Material provided:
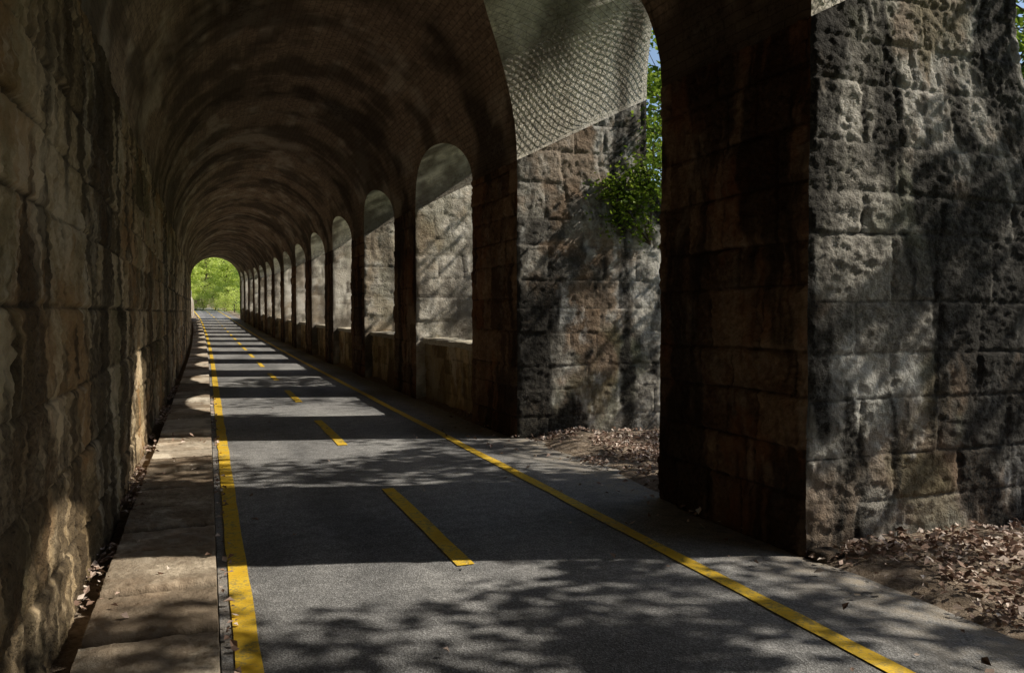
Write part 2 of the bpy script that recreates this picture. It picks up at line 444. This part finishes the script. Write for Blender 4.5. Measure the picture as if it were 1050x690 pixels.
for k in range(1,K1):
    y=Y0+PIT*k+PW;L=PIT-PW;c=.03 if k<3 else .06
    a=panel((3.84,y,-.05),(0,1,0),(0,0,1),(-1,0,0),L,1.07,c,course=(.25,.5),block=(.4,1.0),seed=200+k,depth=.006,rough=.035,fade=(0,0,0,0),boff=.003)
    b=panel((4.24,y,-.05),(0,1,0),(0,0,1),(1,0,0),L,1.07,.08,seed=230+k,fade=(0,0,0,0))
    join('parapet_%d'%k,[a,b],M_par,gal,0)
    V=[];F=[];n=30
    prof=[(3.79,1.02),(3.785,1.09),(3.81,1.115),(4.27,1.12),(4.295,1.09),(4.29,1.02)]
    for i in range(n+1):
        yy=y+.004+(L-.008)*i/n
        for q,(px,pz) in enumerate(prof):
            V.append((px+(float(vn(yy*6,q*3.3,300+k))-.5)*.03,yy,pz+(float(vn(yy*5,q*5.1,330+k))-.5)*.03))
    m=len(prof)
    for i in range(n):
        for q in range(m):
            a=i*m+q;b=i*m+(q+1)%m;F.append((a,b,b+m,a+m))
    mk('parapet_coping_%d'%k,V,np.array(F),M_cap,gal)

# ---------------- road, paint, slabs ----------------
ysr=np.concatenate([np.arange(-14,20,.1),np.arange(20,79,.5),np.arange(79,200,2.)])
def redge(y):
    e=3.60+(fbm(y*1.7,y*0+2,400,4)-.5)*.14
    w=np.clip(1-np.abs(y-7.75)/2.3,0,1);e=e+.4*sst(0,.5,w)
    w=np.clip(1-np.abs(y-2.4)/2.4,0,1);e=e+.08*sst(0,.5,w)
    return e
nx=30
T=np.linspace(0,1,nx+1)[None,:];YY=np.repeat(ysr[:,None],nx+1,1);XX=.045+(redge(ysr)[:,None]-.045)*T
ZZ=.012-.01*(T>.98)-.008*(np.abs(XX-1.5)/2)**2+(vn(XX*1.2,YY*.8,401)-.5)*.008
E=np.clip((XX-2.95)/.7,0,1)*.95+np.clip(.3-XX,0,1)*2.2
TN=.5+(fbs(XX*1.1,YY*.45,402,5)-.5)*1.3+(fbs(XX*3,YY*.12,403,3)-.5)*.5
j,i=np.meshgrid(np.arange(len(ysr)-1),np.arange(nx),indexing='ij');a=(j*(nx+1)+i).ravel()
mk('road',np.stack([XX,YY,ZZ],2).reshape(-1,3),np.stack([a,a+1,a+nx+2,a+nx+1],1),M_as,attrs={'edge':E.ravel(),'tone':TN.ravel()})
def strip(xc,w,ya,yb,z=.019,amp=.006):
    n=max(4,int((yb-ya)/.12)) if yb<25 else max(6,int((yb-ya)/.5));V=[];F=[]
    for i in range(n+1):
        y=ya+(yb-ya)*i/n
        for s_ in(-1,0,1):
            x=xc+s_*w/2+(float(vn(y*3,s_*7.7+xc,410))-.5)*amp*2
            V.append((x,y,z-.008*(abs(x-1.5)/2)**2+(float(vn(x*1.2,y*.8,401))-.5)*.008))
    for i in range(n):
        for q in(0,1):
            a=i*3+q;F.append((a,a+1,a+4,a+3))
    return V,F
def addstrips(name,lst):
    V=[];F=[]
    for v,f in lst:
        o=len(V);V+=v;F+=[tuple(i+o for i in q) for q in f]
    return mk(name,V,np.array(F),M_yel)
rm=empty('road_marking')
for nm,l in (('edge_line_a',[strip(.16,.115,-14,20),strip(.16,.115,20,160)]),('edge_line_b',[strip(2.84,.11,-14,20),strip(2.84,.11,20,160)]),('centre_dashes',[strip(1.5,.115,4.72+4.82*i,7.05+4.82*i) for i in range(-3,24)])):
    addstrips(nm,l).parent=rm
r=random.Random(9);L=YB-YA;b=[0.]
while b[-1]<L+1: b.append(b[-1]+r.uniform(.5,.95))
lay1=(np.array([-.06,.655,1.5]),[np.array(b)]*3)
segs2=[(YA,2.,.1),(2.,9,.012),(9,18,.025),(18,YB,.12)]
parts=[]
for a,bb,c in segs2:
    uu=np.append(np.arange(a,bb-1e-6,c),bb)-YA
    P=panel((-.56,YA,.02),(0,1,0),(1,0,0),(0,0,1),L,.595,c,layout=lay1,us=uu,cellv=min(c,.03),seed=500,depth=.05,rough=.014,irr=.006,fade=(0,0,0,0),jw=.065,pw=.06,boff=.014,flat=True,big=.02,smear=0,tv=1.1)
    parts.append(P);n=len(uu)
    for sl,sgn in((slice(-n,None),1),(slice(0,n),-1)):
        q=P[0][sl];V=np.concatenate([q,q*np.array([1,1,0])+np.array([.006*sgn,0,-.05])])
        a_=np.arange(n-1);Fq=np.stack([a_,a_+1,a_+1+n,a_+n],1)
        parts.append((V,Fq,np.concatenate([P[2][:,sl],P[2][:,sl]],1)))
join('stone_slab_walkway',parts,M_slab,None,0)

# ---------------- ground ----------------
def axis(lo,dl,dh,hi,step,g=1.35):
    a=list(np.arange(dl,dh+1e-6,step));s=step
    while a[-1]<hi: s*=g;a.append(a[-1]+s)
    s=step
    while a[0]>lo: s*=g;a.insert(0,a[0]-s)
    return np.array(a)
def gh(x,y):
    ing=sst(YA-3,YA,y)*(1-sst(YB-1,YB+6,y))
    d1=np.clip(-x-1.1,0,None);d2=np.clip(-x-2.6,0,None)
    hill=ing*np.where(d1<1.4,d1*5.4,7.6+(d1-1.4)*.55)+(1-ing)*d2*.8
    hill=np.minimum(hill,60)
    rough=sst(3.6,4.0,x)*((fbm(x*1.3,y*1.3,600,4)-.30)*.22)
    dn=-np.clip(x-7.5,0,40)*.16
    far=sst(0,1,(np.abs(x-1.5)-8)/20)*(fbm(x*.08,y*.08,601,4)-.4)*5
    back=sst(125,230,y)*45
    return -.035+.03*sst(3.5,3.9,x)+hill+rough+dn*sst(7,9,x)+far+back
gx=axis(-400,-3,9,400,.12);gy=axis(-300,-3,14,600,.12)
gy=np.unique(np.concatenate([gy[(gy<16)],np.arange(16,110,.6),np.arange(112,640,12.)]))
X,Y=np.meshgrid(gx,gy);x=X.ravel();y=Y.ravel();Z=gh(x,y)
nu=len(gx);nv=len(gy)
i,j=np.meshgrid(np.arange(nu-1),np.arange(nv-1));a=(j*nu+i).ravel()
green=np.clip(sst(6.5,9,x)+sst(1.2,2.2,-x)+sst(YB,YB+5,y)*sst(.3,1.5,np.abs(x-1.8)-1.8),0,1)
mk('ground',np.stack([x,y,Z],1),np.stack([a,a+1,a+nu+1,a+nu],1),M_gr,attrs={'green':green})

def leaves(pts,size,tilt,seed):
    rg=np.random.default_rng(seed);n=len(pts)
    s=rg.uniform(size[0],size[1],n);yaw=rg.uniform(0,6.283,n)
    nrm=np.stack([rg.normal(0,tilt,n),rg.normal(0,tilt,n),np.ones(n)],1);nrm/=np.linalg.norm(nrm,axis=1)[:,None]
    t=np.stack([np.cos(yaw),np.sin(yaw),np.zeros(n)],1);t-=nrm*(t*nrm).sum(1)[:,None];t/=np.linalg.norm(t,axis=1)[:,None]
    b=np.cross(nrm,t);cu=rg.uniform(-.1,.35,n)
    w=rg.uniform(.5,.8,n)*.5*s
    A=pts-t*(s/2)[:,None];C=pts+t*(s/2)[:,None]
    up=nrm*(cu*s)[:,None]
    B=pts+b*w[:,None]+up-t*(s*.08)[:,None];D=pts-b*w[:,None]+up-t*(s*.08)[:,None]
    V=np.stack([A,B,C,D],1).reshape(-1,3);k=np.arange(n)*4
    F=np.concatenate([np.stack([k,k+1,k+2],1),np.stack([k,k+2,k+3],1)])
    return V,F,np.repeat(rg.uniform(0,1,n),4)
rg=np.random.default_rng(4)
pts=[]
def scat(n,x0,x1,y0,y1,cond=None,zoff=.02):
    x=rg.uniform(x0,x1,n);y=rg.uniform(y0,y1,n)
    if cond is not None:
        k=cond(x,y);x=x[k];y=y[k]
    z=np.maximum(gh(x,y),-.0)+zoff+rg.uniform(0,.03,len(x));pts.append(np.stack([x,y,z],1))
den=lambda x,y: rg.uniform(0,1,len(x))<sst(3.55,4.1,x)*(.12+1.5*sst(.35,.65,fbm(x*1.6,y*1.6,700,4)))
scat(50000,3.6,8.0,-1,12,lambda x,y:den(x,y)&~((x<5.6)&(((y>4.1)&(y<6.0))|((y>9.3)&(y<11.2)))))
scat(1500,-.7,-.53,1,20,lambda x,y:fbm(x*3,y*1.1,701,3)>.48,.03)
scat(60,-.5,0,1.5,16,lambda x,y:fbm(x*2,y*1.4,705,3)>.5,.075)
scat(160,.05,.13,1,16,None,.015)
scat(600,2.6,3.75,0,12,lambda x,y:rg.uniform(0,1,len(x))<((x-2.5)/1.4)**2,.02)
scat(30,.2,2.8,0,14,None,.02)
P=np.concatenate(pts);V,F,T=leaves(P,(.025,.07),.5,5)
mk('leaf_litter',V,F,M_litter,attrs={'tone':T},smooth=False)

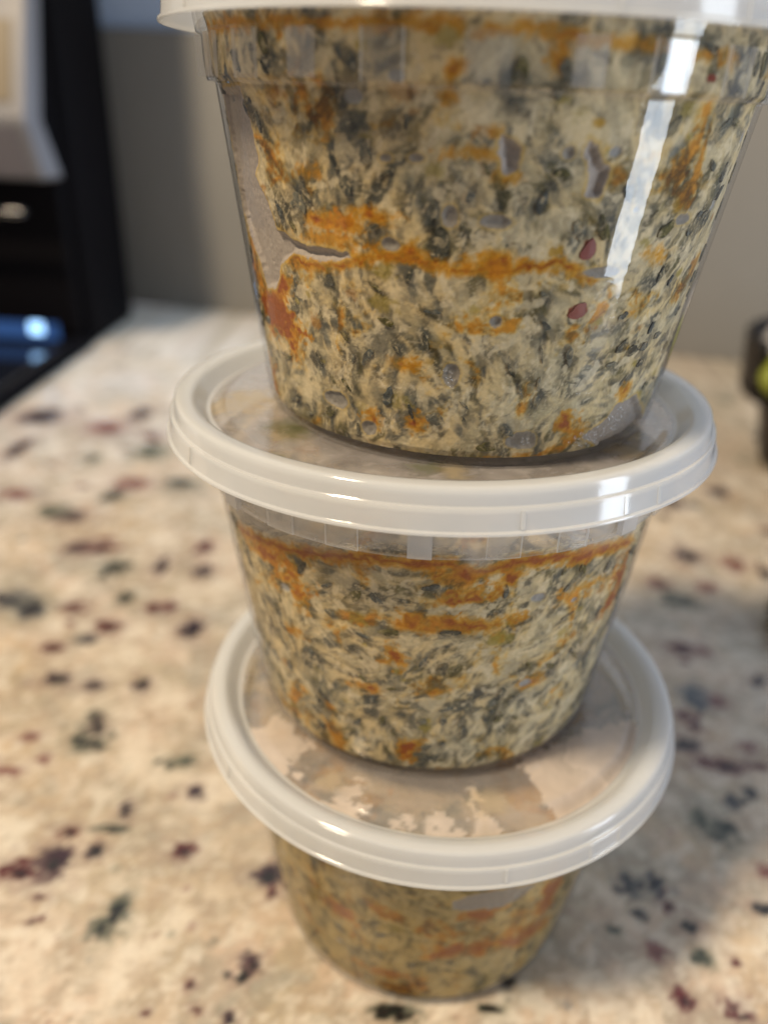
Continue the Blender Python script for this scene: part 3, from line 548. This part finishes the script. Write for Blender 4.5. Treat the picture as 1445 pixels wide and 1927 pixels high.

Short exercise:
In the entries above, find the line that contains "mk('parapet_coping_%d'%k,V,np.array(F),M_cap,gal)", then repeat exactly every line from the first one through that line, with no pictures.

Written response:
Write part 2 of the bpy script that recreates this picture. It picks up at line 444. This part finishes the script. Write for Blender 4.5. Measure the picture as if it were 1050x690 pixels.
for k in range(1,K1):
    y=Y0+PIT*k+PW;L=PIT-PW;c=.03 if k<3 else .06
    a=panel((3.84,y,-.05),(0,1,0),(0,0,1),(-1,0,0),L,1.07,c,course=(.25,.5),block=(.4,1.0),seed=200+k,depth=.006,rough=.035,fade=(0,0,0,0),boff=.003)
    b=panel((4.24,y,-.05),(0,1,0),(0,0,1),(1,0,0),L,1.07,.08,seed=230+k,fade=(0,0,0,0))
    join('parapet_%d'%k,[a,b],M_par,gal,0)
    V=[];F=[];n=30
    prof=[(3.79,1.02),(3.785,1.09),(3.81,1.115),(4.27,1.12),(4.295,1.09),(4.29,1.02)]
    for i in range(n+1):
        yy=y+.004+(L-.008)*i/n
        for q,(px,pz) in enumerate(prof):
            V.append((px+(float(vn(yy*6,q*3.3,300+k))-.5)*.03,yy,pz+(float(vn(yy*5,q*5.1,330+k))-.5)*.03))
    m=len(prof)
    for i in range(n):
        for q in range(m):
            a=i*m+q;b=i*m+(q+1)%m;F.append((a,b,b+m,a+m))
    mk('parapet_coping_%d'%k,V,np.array(F),M_cap,gal)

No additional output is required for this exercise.